◆ Supplied data:
"""

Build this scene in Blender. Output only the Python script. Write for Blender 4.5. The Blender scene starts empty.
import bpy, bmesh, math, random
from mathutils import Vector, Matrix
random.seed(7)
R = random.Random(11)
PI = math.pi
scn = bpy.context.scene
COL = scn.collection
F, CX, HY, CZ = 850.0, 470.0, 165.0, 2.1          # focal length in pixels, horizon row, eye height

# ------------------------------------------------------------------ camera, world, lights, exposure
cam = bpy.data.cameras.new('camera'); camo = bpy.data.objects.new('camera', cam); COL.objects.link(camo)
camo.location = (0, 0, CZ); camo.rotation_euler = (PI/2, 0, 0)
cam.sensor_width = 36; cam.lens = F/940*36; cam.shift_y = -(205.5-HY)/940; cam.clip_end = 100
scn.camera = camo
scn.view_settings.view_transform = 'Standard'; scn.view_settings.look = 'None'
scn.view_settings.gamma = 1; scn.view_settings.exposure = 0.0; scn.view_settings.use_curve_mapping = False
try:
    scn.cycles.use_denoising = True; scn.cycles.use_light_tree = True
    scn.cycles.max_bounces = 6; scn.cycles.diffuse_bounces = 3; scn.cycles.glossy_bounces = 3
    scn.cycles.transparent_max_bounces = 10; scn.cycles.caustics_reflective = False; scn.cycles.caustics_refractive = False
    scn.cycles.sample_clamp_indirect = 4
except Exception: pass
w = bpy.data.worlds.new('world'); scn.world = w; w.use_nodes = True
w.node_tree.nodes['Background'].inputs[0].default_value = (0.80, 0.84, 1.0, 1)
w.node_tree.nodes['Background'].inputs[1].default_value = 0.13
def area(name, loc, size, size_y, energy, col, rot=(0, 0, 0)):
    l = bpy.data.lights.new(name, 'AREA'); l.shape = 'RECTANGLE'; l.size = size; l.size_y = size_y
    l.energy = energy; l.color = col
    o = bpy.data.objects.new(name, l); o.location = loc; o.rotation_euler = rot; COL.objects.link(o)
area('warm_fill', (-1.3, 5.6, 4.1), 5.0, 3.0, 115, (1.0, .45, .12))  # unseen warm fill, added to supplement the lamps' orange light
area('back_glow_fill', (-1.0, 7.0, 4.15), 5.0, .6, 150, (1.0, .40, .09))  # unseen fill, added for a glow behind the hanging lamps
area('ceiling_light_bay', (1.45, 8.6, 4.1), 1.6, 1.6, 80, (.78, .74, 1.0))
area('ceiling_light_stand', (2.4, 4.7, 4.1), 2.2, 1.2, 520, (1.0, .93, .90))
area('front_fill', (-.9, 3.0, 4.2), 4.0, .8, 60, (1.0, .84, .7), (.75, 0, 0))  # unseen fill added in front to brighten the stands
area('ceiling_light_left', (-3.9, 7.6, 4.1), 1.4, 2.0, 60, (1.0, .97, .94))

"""

◆ What you should do:
Repeat the material word for word, in full.

◆ Solved exercise:
Build this scene in Blender. Output only the Python script. Write for Blender 4.5. The Blender scene starts empty.
import bpy, bmesh, math, random
from mathutils import Vector, Matrix
random.seed(7)
R = random.Random(11)
PI = math.pi
scn = bpy.context.scene
COL = scn.collection
F, CX, HY, CZ = 850.0, 470.0, 165.0, 2.1          # focal length in pixels, horizon row, eye height

# ------------------------------------------------------------------ camera, world, lights, exposure
cam = bpy.data.cameras.new('camera'); camo = bpy.data.objects.new('camera', cam); COL.objects.link(camo)
camo.location = (0, 0, CZ); camo.rotation_euler = (PI/2, 0, 0)
cam.sensor_width = 36; cam.lens = F/940*36; cam.shift_y = -(205.5-HY)/940; cam.clip_end = 100
scn.camera = camo
scn.view_settings.view_transform = 'Standard'; scn.view_settings.look = 'None'
scn.view_settings.gamma = 1; scn.view_settings.exposure = 0.0; scn.view_settings.use_curve_mapping = False
try:
    scn.cycles.use_denoising = True; scn.cycles.use_light_tree = True
    scn.cycles.max_bounces = 6; scn.cycles.diffuse_bounces = 3; scn.cycles.glossy_bounces = 3
    scn.cycles.transparent_max_bounces = 10; scn.cycles.caustics_reflective = False; scn.cycles.caustics_refractive = False
    scn.cycles.sample_clamp_indirect = 4
except Exception: pass
w = bpy.data.worlds.new('world'); scn.world = w; w.use_nodes = True
w.node_tree.nodes['Background'].inputs[0].default_value = (0.80, 0.84, 1.0, 1)
w.node_tree.nodes['Background'].inputs[1].default_value = 0.13
def area(name, loc, size, size_y, energy, col, rot=(0, 0, 0)):
    l = bpy.data.lights.new(name, 'AREA'); l.shape = 'RECTANGLE'; l.size = size; l.size_y = size_y
    l.energy = energy; l.color = col
    o = bpy.data.objects.new(name, l); o.location = loc; o.rotation_euler = rot; COL.objects.link(o)
area('warm_fill', (-1.3, 5.6, 4.1), 5.0, 3.0, 115, (1.0, .45, .12))  # unseen warm fill, added to supplement the lamps' orange light
area('back_glow_fill', (-1.0, 7.0, 4.15), 5.0, .6, 150, (1.0, .40, .09))  # unseen fill, added for a glow behind the hanging lamps
area('ceiling_light_bay', (1.45, 8.6, 4.1), 1.6, 1.6, 80, (.78, .74, 1.0))
area('ceiling_light_stand', (2.4, 4.7, 4.1), 2.2, 1.2, 520, (1.0, .93, .90))
area('front_fill', (-.9, 3.0, 4.2), 4.0, .8, 60, (1.0, .84, .7), (.75, 0, 0))  # unseen fill added in front to brighten the stands
area('ceiling_light_left', (-3.9, 7.6, 4.1), 1.4, 2.0, 60, (1.0, .97, .94))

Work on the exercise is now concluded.